Outras pessoas muito queridas não vi mais, mas sei que o "querer" vai depender delas, pois aprenderam a ser felizes sem minha presença e tenho que aceitar também isso.          

Finalmente, preciso entender que as reparações não são só as do passado, ainda acompanhadas de uma certa desculpa de como eu era, do meu desconhecimento das verdades que agora são base de minhas mudanças, principalmente na maneira de conviver com os outros.          

Tenho agora o meu Décimo Passo e dentro dele ainda me surpreendo com reações muito parecidas com as antigas, de uma época que não tinha noção do que é sobriedade. Tenho que cuidar rapidamente de suas soluções, pois ainda vivo de muito orgulho ferido e consequentes ressentimentos e desejos de revide. Ainda tenho o defeito de aceitar tudo das pessoas que amo e não perdoar nada das que não me são simpáticas. Trabalho inclusive um novo cuidado nos relacionamentos: o cuidado de analisar palavras que me ferem, pois notei que se me chamarem de alguma coisa que tenho certeza de não ser, tiro de letra.

Quando me chamam de nomes que gosto de ser, até me orgulho. Mas quando falam de mim coisas que sei que sou mas não quero que os outros saibam, saio do ar e me mostro sumamente ofendido. Tudo isso precisa ser remediado, pois a colheita não é fácil e não posso continuar a criar situações que futuramente me tragam problemas emocionais e sentimentos de culpa.          

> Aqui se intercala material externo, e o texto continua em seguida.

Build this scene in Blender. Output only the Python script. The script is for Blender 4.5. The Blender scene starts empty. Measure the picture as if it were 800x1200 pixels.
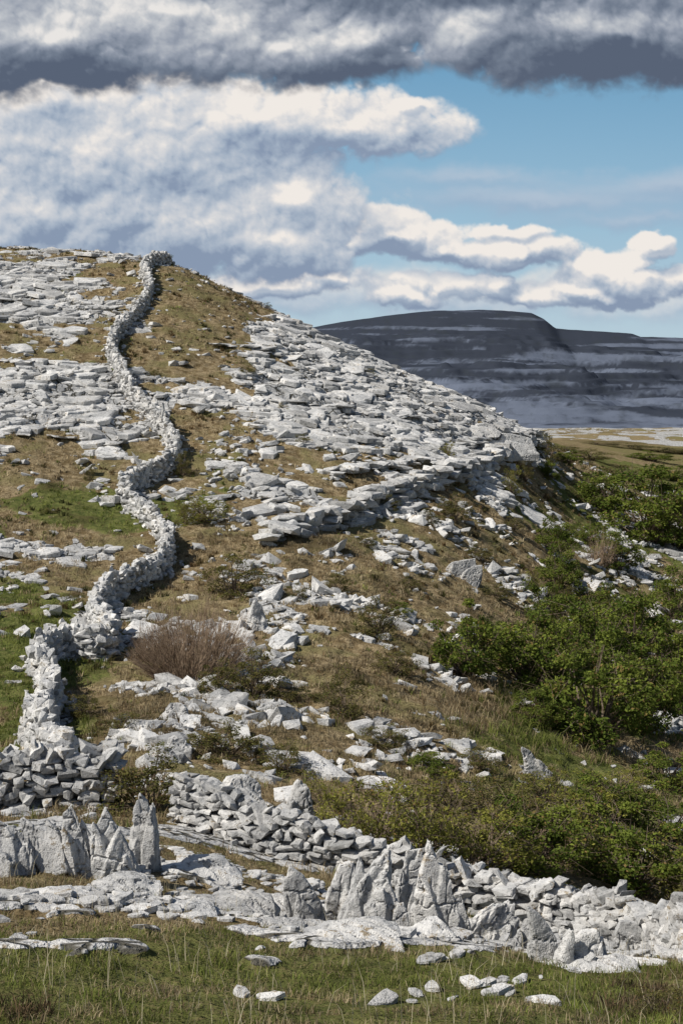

Tenho certeza de que estamos num programa de vida para nos tomarmos alegres, otimistas e felizes e que se fui tão diferente no passado, a ponto de muitos me excluírem de suas vidas, agora, nessa nova chance de ser reintegrado à comunidade, tenho que continuar a ser diferente, pois o mundo e as pessoas continuam a ser as mesmas e eu é que tenho que ser outro. Nada muda se eu não mudar e a tristeza também cansa de ser triste e a solidão cansa de ser tão só.